Última edición 2 años hace por Jaime
Julia
Julia
11 meses hace

En un restaurante barcelonés llamado La Masía, había un letrero que decía algo así: «Hay una vida más barata, pero no es vida».

Me gusta el hotel Palace más que el Ritz. Son lugares para ir de vez en cuando y coincido con usted en que transportan a otras épocas.
En su rotonda se celebraban fiestas con cena y orquesta. Recuerdo la Gala de Reyes de 1971, año de mi matrimonio, con familiares y amigos todos vestidos comme il faut, no como los dibujos de Penagos.
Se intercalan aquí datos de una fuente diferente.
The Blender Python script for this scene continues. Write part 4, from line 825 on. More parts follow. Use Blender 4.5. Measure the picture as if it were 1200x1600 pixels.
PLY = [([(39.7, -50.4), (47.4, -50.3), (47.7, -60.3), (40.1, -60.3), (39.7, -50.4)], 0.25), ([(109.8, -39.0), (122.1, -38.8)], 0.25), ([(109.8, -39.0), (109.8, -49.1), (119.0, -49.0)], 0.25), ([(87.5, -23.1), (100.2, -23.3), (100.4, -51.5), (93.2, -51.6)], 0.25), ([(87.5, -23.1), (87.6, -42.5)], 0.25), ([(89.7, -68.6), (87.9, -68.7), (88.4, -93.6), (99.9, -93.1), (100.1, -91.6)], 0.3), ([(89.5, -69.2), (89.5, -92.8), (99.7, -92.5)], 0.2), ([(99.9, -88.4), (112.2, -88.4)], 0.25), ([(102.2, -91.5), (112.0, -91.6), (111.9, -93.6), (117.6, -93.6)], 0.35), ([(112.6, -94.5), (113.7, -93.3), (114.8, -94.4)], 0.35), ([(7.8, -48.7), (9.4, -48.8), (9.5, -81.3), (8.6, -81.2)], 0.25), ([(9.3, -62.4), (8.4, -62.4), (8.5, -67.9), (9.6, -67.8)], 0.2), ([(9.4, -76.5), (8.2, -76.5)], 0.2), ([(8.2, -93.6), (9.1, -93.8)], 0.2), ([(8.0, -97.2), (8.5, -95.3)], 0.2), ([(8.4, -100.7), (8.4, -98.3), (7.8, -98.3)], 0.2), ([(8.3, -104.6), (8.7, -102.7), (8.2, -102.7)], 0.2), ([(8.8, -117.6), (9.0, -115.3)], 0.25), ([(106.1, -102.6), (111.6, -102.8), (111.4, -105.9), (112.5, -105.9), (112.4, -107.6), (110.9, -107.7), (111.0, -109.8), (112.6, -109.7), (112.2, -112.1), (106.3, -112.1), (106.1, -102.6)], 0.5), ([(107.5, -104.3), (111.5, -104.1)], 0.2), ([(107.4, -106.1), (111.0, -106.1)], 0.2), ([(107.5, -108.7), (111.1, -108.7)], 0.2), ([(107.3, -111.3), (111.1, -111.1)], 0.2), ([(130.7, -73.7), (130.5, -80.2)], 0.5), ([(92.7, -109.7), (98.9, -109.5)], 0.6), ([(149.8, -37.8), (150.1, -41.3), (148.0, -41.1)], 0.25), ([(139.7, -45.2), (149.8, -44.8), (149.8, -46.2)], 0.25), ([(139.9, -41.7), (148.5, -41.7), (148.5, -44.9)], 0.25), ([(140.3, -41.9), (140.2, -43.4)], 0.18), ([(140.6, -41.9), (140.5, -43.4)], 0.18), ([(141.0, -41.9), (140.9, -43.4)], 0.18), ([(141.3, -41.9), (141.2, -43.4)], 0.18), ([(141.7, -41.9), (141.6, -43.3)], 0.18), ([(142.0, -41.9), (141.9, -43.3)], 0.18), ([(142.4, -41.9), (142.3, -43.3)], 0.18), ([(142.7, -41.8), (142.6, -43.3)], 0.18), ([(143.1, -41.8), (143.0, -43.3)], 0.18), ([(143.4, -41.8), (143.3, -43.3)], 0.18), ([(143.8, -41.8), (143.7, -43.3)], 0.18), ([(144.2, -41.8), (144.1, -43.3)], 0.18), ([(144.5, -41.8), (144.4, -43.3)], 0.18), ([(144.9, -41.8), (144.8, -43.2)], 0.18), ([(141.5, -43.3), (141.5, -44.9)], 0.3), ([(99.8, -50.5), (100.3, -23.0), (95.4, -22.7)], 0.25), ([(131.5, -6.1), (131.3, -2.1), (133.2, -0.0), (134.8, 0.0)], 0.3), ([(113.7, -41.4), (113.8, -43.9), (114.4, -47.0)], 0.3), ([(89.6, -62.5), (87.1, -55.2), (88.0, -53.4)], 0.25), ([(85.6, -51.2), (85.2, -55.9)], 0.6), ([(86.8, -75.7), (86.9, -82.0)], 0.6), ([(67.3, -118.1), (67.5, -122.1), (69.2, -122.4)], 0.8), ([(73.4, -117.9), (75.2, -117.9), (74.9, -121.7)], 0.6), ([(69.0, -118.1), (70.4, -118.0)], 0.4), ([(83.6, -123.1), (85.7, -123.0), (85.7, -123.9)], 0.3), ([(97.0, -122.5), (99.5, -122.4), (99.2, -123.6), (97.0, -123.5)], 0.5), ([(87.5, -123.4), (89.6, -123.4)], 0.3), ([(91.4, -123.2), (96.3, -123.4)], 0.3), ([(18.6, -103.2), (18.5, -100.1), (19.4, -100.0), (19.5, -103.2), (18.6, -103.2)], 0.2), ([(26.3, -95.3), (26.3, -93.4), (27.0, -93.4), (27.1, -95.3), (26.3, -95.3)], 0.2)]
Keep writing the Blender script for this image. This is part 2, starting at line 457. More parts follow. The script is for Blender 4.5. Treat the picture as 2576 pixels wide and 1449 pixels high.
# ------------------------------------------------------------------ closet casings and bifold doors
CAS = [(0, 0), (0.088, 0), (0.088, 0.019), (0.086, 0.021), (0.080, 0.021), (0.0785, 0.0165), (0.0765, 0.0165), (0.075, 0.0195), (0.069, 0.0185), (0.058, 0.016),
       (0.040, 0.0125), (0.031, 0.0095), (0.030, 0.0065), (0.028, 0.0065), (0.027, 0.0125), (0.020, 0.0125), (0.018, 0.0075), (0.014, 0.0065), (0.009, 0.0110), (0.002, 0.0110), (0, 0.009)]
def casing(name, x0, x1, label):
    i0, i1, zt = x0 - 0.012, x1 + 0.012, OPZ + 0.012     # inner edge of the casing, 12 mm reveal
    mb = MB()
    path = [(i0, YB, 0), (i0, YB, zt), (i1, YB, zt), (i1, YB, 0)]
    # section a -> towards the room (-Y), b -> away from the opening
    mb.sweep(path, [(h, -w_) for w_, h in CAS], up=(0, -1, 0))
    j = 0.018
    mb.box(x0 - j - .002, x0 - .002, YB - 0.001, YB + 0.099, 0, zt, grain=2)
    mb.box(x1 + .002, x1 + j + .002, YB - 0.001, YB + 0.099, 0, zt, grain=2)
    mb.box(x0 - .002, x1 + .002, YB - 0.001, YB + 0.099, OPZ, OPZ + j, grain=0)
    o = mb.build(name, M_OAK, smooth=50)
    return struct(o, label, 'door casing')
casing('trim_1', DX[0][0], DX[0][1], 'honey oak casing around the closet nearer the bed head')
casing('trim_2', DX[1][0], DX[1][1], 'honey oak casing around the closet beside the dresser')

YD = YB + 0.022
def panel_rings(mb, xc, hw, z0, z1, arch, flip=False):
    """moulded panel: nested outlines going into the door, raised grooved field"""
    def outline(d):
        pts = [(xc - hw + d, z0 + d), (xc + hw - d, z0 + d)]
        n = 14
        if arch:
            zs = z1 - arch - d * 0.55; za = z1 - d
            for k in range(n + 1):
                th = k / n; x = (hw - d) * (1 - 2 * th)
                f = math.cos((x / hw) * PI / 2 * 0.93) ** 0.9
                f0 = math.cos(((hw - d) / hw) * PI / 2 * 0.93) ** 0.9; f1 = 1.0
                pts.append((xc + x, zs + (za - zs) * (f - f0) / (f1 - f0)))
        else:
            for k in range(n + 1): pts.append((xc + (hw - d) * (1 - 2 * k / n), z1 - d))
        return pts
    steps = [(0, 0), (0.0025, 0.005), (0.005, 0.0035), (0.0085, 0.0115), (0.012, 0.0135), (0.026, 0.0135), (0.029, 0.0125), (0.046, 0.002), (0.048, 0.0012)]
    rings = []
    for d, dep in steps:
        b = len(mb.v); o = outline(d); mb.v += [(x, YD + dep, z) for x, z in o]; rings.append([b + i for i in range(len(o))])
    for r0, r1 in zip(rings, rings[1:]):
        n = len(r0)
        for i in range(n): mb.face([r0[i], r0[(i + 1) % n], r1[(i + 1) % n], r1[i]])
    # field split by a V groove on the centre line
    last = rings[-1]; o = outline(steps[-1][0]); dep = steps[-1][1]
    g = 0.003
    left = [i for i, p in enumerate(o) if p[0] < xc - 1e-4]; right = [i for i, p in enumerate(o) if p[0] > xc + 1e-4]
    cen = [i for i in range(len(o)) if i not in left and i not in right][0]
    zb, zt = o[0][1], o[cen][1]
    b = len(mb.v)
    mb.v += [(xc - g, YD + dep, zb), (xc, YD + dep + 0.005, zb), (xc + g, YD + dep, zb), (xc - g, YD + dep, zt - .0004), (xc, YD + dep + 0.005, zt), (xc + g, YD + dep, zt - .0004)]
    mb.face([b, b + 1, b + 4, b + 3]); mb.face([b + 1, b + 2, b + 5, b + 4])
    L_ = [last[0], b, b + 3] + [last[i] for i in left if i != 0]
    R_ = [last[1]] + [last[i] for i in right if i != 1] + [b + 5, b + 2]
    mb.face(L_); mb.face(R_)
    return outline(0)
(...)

Señoras traje de noche y caballeros con smoking (sin sombrero de copa).
Regalaban sombreros de cartón, el mío de cowboy, y un paquetito con algo que no recuerdo.

Un elegante caballero de la mesa, próximo padre político, me invitó a bailar. Consideré que debía de agradar con una charla, y a mitad del baile decidió que ya estaba bien y dio por terminada la danza.

Lo que yo desconocía era que, el apuesto señor, tenía que contar 1,2,3, para poder seguir el ritmo, y mi charla lo había desconcentrado.
Se sentía ridículo al no haber podido demostrar que él podía bailar como los demás. Había practicado la noche anterior para tener una atención hacia mi persona.

Era un hombre alto, de ojos azules, guapo, semejante al duque de Edimburgo y usaba sombrero Borsalino.
Permanece en mis recuerdos con gratitud, por las múltiples deferencias que me demostró durante toda su vida.